Given data
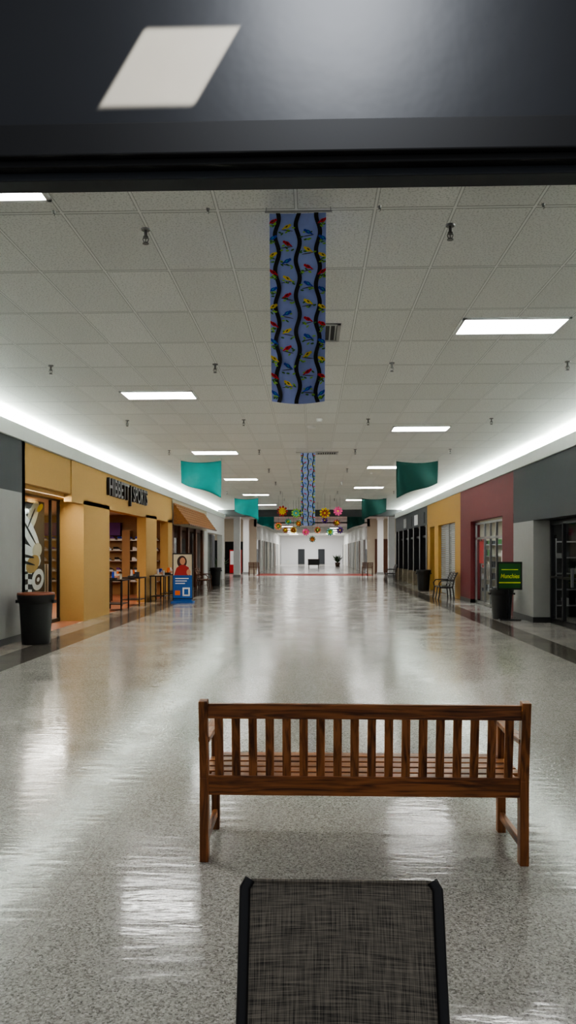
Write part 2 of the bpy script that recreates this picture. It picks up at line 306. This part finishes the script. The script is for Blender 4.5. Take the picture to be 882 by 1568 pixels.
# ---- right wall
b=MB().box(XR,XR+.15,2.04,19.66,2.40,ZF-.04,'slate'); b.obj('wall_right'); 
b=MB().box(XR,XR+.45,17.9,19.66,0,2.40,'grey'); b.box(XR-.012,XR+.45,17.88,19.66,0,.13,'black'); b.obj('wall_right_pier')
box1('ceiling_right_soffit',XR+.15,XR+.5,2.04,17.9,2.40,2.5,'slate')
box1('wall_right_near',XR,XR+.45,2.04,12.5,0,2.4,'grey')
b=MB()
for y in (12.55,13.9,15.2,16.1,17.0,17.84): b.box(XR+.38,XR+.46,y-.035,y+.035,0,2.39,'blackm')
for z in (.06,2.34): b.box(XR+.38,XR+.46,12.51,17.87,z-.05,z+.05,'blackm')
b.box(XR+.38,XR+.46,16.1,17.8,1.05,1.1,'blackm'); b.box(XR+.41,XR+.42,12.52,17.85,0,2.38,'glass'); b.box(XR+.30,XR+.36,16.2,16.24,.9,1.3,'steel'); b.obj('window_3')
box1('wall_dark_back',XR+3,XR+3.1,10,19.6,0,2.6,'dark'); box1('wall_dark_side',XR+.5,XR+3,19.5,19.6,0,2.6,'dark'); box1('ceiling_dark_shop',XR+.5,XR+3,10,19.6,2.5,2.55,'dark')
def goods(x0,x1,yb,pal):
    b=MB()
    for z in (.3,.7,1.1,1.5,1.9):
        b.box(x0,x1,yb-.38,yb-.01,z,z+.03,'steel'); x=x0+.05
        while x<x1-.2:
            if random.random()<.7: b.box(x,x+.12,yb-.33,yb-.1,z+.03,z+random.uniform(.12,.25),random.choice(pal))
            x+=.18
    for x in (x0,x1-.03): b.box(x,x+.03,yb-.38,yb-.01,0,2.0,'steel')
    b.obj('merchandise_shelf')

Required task
Print the complete listing exactly, apart from any pictures.

Complete response
Write part 2 of the bpy script that recreates this picture. It picks up at line 306. This part finishes the script. The script is for Blender 4.5. Take the picture to be 882 by 1568 pixels.
# ---- right wall
b=MB().box(XR,XR+.15,2.04,19.66,2.40,ZF-.04,'slate'); b.obj('wall_right'); 
b=MB().box(XR,XR+.45,17.9,19.66,0,2.40,'grey'); b.box(XR-.012,XR+.45,17.88,19.66,0,.13,'black'); b.obj('wall_right_pier')
box1('ceiling_right_soffit',XR+.15,XR+.5,2.04,17.9,2.40,2.5,'slate')
box1('wall_right_near',XR,XR+.45,2.04,12.5,0,2.4,'grey')
b=MB()
for y in (12.55,13.9,15.2,16.1,17.0,17.84): b.box(XR+.38,XR+.46,y-.035,y+.035,0,2.39,'blackm')
for z in (.06,2.34): b.box(XR+.38,XR+.46,12.51,17.87,z-.05,z+.05,'blackm')
b.box(XR+.38,XR+.46,16.1,17.8,1.05,1.1,'blackm'); b.box(XR+.41,XR+.42,12.52,17.85,0,2.38,'glass'); b.box(XR+.30,XR+.36,16.2,16.24,.9,1.3,'steel'); b.obj('window_3')
box1('wall_dark_back',XR+3,XR+3.1,10,19.6,0,2.6,'dark'); box1('wall_dark_side',XR+.5,XR+3,19.5,19.6,0,2.6,'dark'); box1('ceiling_dark_shop',XR+.5,XR+3,10,19.6,2.5,2.55,'dark')
def goods(x0,x1,yb,pal):
    b=MB()
    for z in (.3,.7,1.1,1.5,1.9):
        b.box(x0,x1,yb-.38,yb-.01,z,z+.03,'steel'); x=x0+.05
        while x<x1-.2:
            if random.random()<.7: b.box(x,x+.12,yb-.33,yb-.1,z+.03,z+random.uniform(.12,.25),random.choice(pal))
            x+=.18
    for x in (x0,x1-.03): b.box(x,x+.03,yb-.38,yb-.01,0,2.0,'steel')
    b.obj('merchandise_shelf')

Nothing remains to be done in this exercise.